[What needs to be done]
Set down each line of the material that follows, exactly, with no pictures.

........

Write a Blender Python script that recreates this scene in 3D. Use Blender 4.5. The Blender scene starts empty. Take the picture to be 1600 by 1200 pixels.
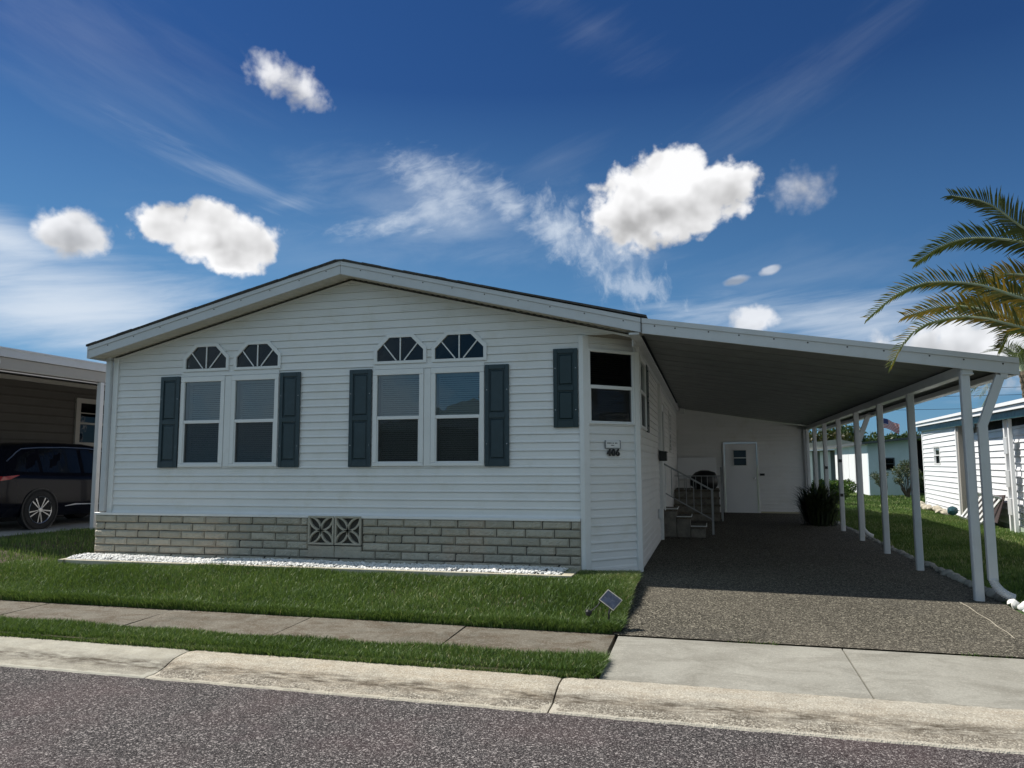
import bpy, math, random
import numpy as np
from mathutils import Vector, Matrix
random.seed(7); rng = np.random.default_rng(7)
R = math.radians
scn = bpy.context.scene
COL = scn.collection
PI = math.pi

# ------------------------------------------------------------------ camera
cam_d = bpy.data.cameras.new('camera'); cam = bpy.data.objects.new('camera', cam_d); COL.objects.link(cam)
scn.camera = cam
cam_d.sensor_width = 36; cam_d.lens = 36*1185.72/1600; cam_d.clip_end = 3000; cam_d.clip_start = .05
def cam_axes(yaw, pitch, roll):
    cy, sy, cp, sp = math.cos(yaw), math.sin(yaw), math.cos(pitch), math.sin(pitch)
    f = Vector((sy*cp, cy*cp, sp)); r = Vector((cy, -sy, 0)); u = r.cross(f)
    c, s = math.cos(roll), math.sin(roll)
    return c*r+s*u, -s*r+c*u, f
cr, cu, cf = cam_axes(R(-14.3856), R(6.0950), R(-.2396))
cam.matrix_world = Matrix(((cr.x, cu.x, -cf.x, 0), (cr.y, cu.y, -cf.y, 0), (cr.z, cu.z, -cf.z, 1.27), (0, 0, 0, 1)))

# ------------------------------------------------------------------ light
SUN_DIR = Vector((-.80, .028, 1.0)).normalized()          # towards the sun
sd = bpy.data.lights.new('sun', 'SUN'); sun = bpy.data.objects.new('sun', sd); COL.objects.link(sun)
sd.energy = 5.0; sd.angle = R(.5); sd.color = (1.0, .95, .87)
sun.rotation_euler = SUN_DIR.to_track_quat('Z', 'Y').to_euler(); sun.location = (-20, 0, 25)
scn.cycles.diffuse_bounces = 2; scn.cycles.max_bounces = 8; scn.cycles.transparent_max_bounces = 12
scn.view_settings.view_transform = 'Standard'; scn.view_settings.look = 'None'
scn.view_settings.exposure = 0.36; scn.view_settings.gamma = 1

# ------------------------------------------------------------------ node helpers
class NT:
    def __init__(s, tree): s.t = tree; s.n = tree.nodes; s.l = tree.links
    def set(s, sock, v):
        if isinstance(v, bpy.types.NodeSocket): s.l.new(v, sock)
        elif v is not None:
            if sock.type == 'RGBA' and not hasattr(v, '__len__'): v = (v, v, v, 1)
            if sock.type == 'RGBA' and len(v) == 3: v = (*v, 1)
            sock.default_value = v
    def math(s, op, a, b=None, c=None, clamp=False):
        n = s.n.new('ShaderNodeMath'); n.operation = op; n.use_clamp = clamp
        for i, v in enumerate((a, b, c)):
            if v is not None: s.set(n.inputs[i], v)
        return n.outputs[0]
    def noise(s, vec, scale, detail=4, rough=.5, dist=0, out='Fac'):
        n = s.n.new('ShaderNodeTexNoise'); s.set(n.inputs['Vector'], vec)
        s.set(n.inputs['Scale'], scale); n.inputs['Detail'].default_value = detail
        n.inputs['Roughness'].default_value = rough; n.inputs['Distortion'].default_value = dist
        return n.outputs[out]
    def voro(s, vec, scale, feature='F1', out='Distance', rand=1):
        n = s.n.new('ShaderNodeTexVoronoi'); n.feature = feature; s.set(n.inputs['Vector'], vec)
        s.set(n.inputs['Scale'], scale); n.inputs['Randomness'].default_value = rand
        return n.outputs[out]
    def ramp(s, fac, stops, mode='LINEAR'):
        n = s.n.new('ShaderNodeValToRGB'); n.color_ramp.interpolation = mode; e = n.color_ramp.elements
        while len(e) < len(stops): e.new(.5)
        for el, (p, c) in zip(e, stops):
            el.position = p; el.color = (c, c, c, 1) if not hasattr(c, '__len__') else (*c, 1)[:4]
        s.set(n.inputs[0], fac); return n.outputs[0]
    def mix(s, fac, a, b, mode='MIX'):
        n = s.n.new('ShaderNodeMix'); n.data_type = 'RGBA'; n.blend_type = mode; n.clamp_factor = True
        s.set(n.inputs[0], fac); s.set(n.inputs[6], a); s.set(n.inputs[7], b); return n.outputs[2]
    def mapr(s, v, a, b, c=0, d=1, smooth=False):
        n = s.n.new('ShaderNodeMapRange'); n.clamp = True
        if smooth: n.interpolation_type = 'SMOOTHSTEP'
        for i, x in enumerate((v, a, b, c, d)): s.set(n.inputs[i], x)
        return n.outputs[0]
    def vmul(s, v, k):
        n = s.n.new('ShaderNodeVectorMath'); n.operation = 'MULTIPLY'; s.set(n.inputs[0], v); n.inputs[1].default_value = k
        return n.outputs[0]
    def vadd(s, v, k):
        n = s.n.new('ShaderNodeVectorMath'); n.operation = 'ADD'; s.set(n.inputs[0], v); s.set(n.inputs[1], k)
        return n.outputs[0]
    def sep(s, v):
        n = s.n.new('ShaderNodeSeparateXYZ'); s.set(n.inputs[0], v); return n.outputs
    def comb(s, x, y, z):
        n = s.n.new('ShaderNodeCombineXYZ')
        for i, v in enumerate((x, y, z)): s.set(n.inputs[i], v)
        return n.outputs[0]
    def bump(s, h, strength, dist=.01):
        n = s.n.new('ShaderNodeBump'); n.inputs['Strength'].default_value = strength; n.inputs['Distance'].default_value = dist
        s.set(n.inputs['Height'], h); return n.outputs[0]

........

[Correct result]
Write a Blender Python script that recreates this scene in 3D. Use Blender 4.5. The Blender scene starts empty. Take the picture to be 1600 by 1200 pixels.
import bpy, math, random
import numpy as np
from mathutils import Vector, Matrix
random.seed(7); rng = np.random.default_rng(7)
R = math.radians
scn = bpy.context.scene
COL = scn.collection
PI = math.pi

# ------------------------------------------------------------------ camera
cam_d = bpy.data.cameras.new('camera'); cam = bpy.data.objects.new('camera', cam_d); COL.objects.link(cam)
scn.camera = cam
cam_d.sensor_width = 36; cam_d.lens = 36*1185.72/1600; cam_d.clip_end = 3000; cam_d.clip_start = .05
def cam_axes(yaw, pitch, roll):
    cy, sy, cp, sp = math.cos(yaw), math.sin(yaw), math.cos(pitch), math.sin(pitch)
    f = Vector((sy*cp, cy*cp, sp)); r = Vector((cy, -sy, 0)); u = r.cross(f)
    c, s = math.cos(roll), math.sin(roll)
    return c*r+s*u, -s*r+c*u, f
cr, cu, cf = cam_axes(R(-14.3856), R(6.0950), R(-.2396))
cam.matrix_world = Matrix(((cr.x, cu.x, -cf.x, 0), (cr.y, cu.y, -cf.y, 0), (cr.z, cu.z, -cf.z, 1.27), (0, 0, 0, 1)))

# ------------------------------------------------------------------ light
SUN_DIR = Vector((-.80, .028, 1.0)).normalized()          # towards the sun
sd = bpy.data.lights.new('sun', 'SUN'); sun = bpy.data.objects.new('sun', sd); COL.objects.link(sun)
sd.energy = 5.0; sd.angle = R(.5); sd.color = (1.0, .95, .87)
sun.rotation_euler = SUN_DIR.to_track_quat('Z', 'Y').to_euler(); sun.location = (-20, 0, 25)
scn.cycles.diffuse_bounces = 2; scn.cycles.max_bounces = 8; scn.cycles.transparent_max_bounces = 12
scn.view_settings.view_transform = 'Standard'; scn.view_settings.look = 'None'
scn.view_settings.exposure = 0.36; scn.view_settings.gamma = 1

# ------------------------------------------------------------------ node helpers
class NT:
    def __init__(s, tree): s.t = tree; s.n = tree.nodes; s.l = tree.links
    def set(s, sock, v):
        if isinstance(v, bpy.types.NodeSocket): s.l.new(v, sock)
        elif v is not None:
            if sock.type == 'RGBA' and not hasattr(v, '__len__'): v = (v, v, v, 1)
            if sock.type == 'RGBA' and len(v) == 3: v = (*v, 1)
            sock.default_value = v
    def math(s, op, a, b=None, c=None, clamp=False):
        n = s.n.new('ShaderNodeMath'); n.operation = op; n.use_clamp = clamp
        for i, v in enumerate((a, b, c)):
            if v is not None: s.set(n.inputs[i], v)
        return n.outputs[0]
    def noise(s, vec, scale, detail=4, rough=.5, dist=0, out='Fac'):
        n = s.n.new('ShaderNodeTexNoise'); s.set(n.inputs['Vector'], vec)
        s.set(n.inputs['Scale'], scale); n.inputs['Detail'].default_value = detail
        n.inputs['Roughness'].default_value = rough; n.inputs['Distortion'].default_value = dist
        return n.outputs[out]
    def voro(s, vec, scale, feature='F1', out='Distance', rand=1):
        n = s.n.new('ShaderNodeTexVoronoi'); n.feature = feature; s.set(n.inputs['Vector'], vec)
        s.set(n.inputs['Scale'], scale); n.inputs['Randomness'].default_value = rand
        return n.outputs[out]
    def ramp(s, fac, stops, mode='LINEAR'):
        n = s.n.new('ShaderNodeValToRGB'); n.color_ramp.interpolation = mode; e = n.color_ramp.elements
        while len(e) < len(stops): e.new(.5)
        for el, (p, c) in zip(e, stops):
            el.position = p; el.color = (c, c, c, 1) if not hasattr(c, '__len__') else (*c, 1)[:4]
        s.set(n.inputs[0], fac); return n.outputs[0]
    def mix(s, fac, a, b, mode='MIX'):
        n = s.n.new('ShaderNodeMix'); n.data_type = 'RGBA'; n.blend_type = mode; n.clamp_factor = True
        s.set(n.inputs[0], fac); s.set(n.inputs[6], a); s.set(n.inputs[7], b); return n.outputs[2]
    def mapr(s, v, a, b, c=0, d=1, smooth=False):
        n = s.n.new('ShaderNodeMapRange'); n.clamp = True
        if smooth: n.interpolation_type = 'SMOOTHSTEP'
        for i, x in enumerate((v, a, b, c, d)): s.set(n.inputs[i], x)
        return n.outputs[0]
    def vmul(s, v, k):
        n = s.n.new('ShaderNodeVectorMath'); n.operation = 'MULTIPLY'; s.set(n.inputs[0], v); n.inputs[1].default_value = k
        return n.outputs[0]
    def vadd(s, v, k):
        n = s.n.new('ShaderNodeVectorMath'); n.operation = 'ADD'; s.set(n.inputs[0], v); s.set(n.inputs[1], k)
        return n.outputs[0]
    def sep(s, v):
        n = s.n.new('ShaderNodeSeparateXYZ'); s.set(n.inputs[0], v); return n.outputs
    def comb(s, x, y, z):
        n = s.n.new('ShaderNodeCombineXYZ')
        for i, v in enumerate((x, y, z)): s.set(n.inputs[i], v)
        return n.outputs[0]
    def bump(s, h, strength, dist=.01):
        n = s.n.new('ShaderNodeBump'); n.inputs['Strength'].default_value = strength; n.inputs['Distance'].default_value = dist
        s.set(n.inputs['Height'], h); return n.outputs[0]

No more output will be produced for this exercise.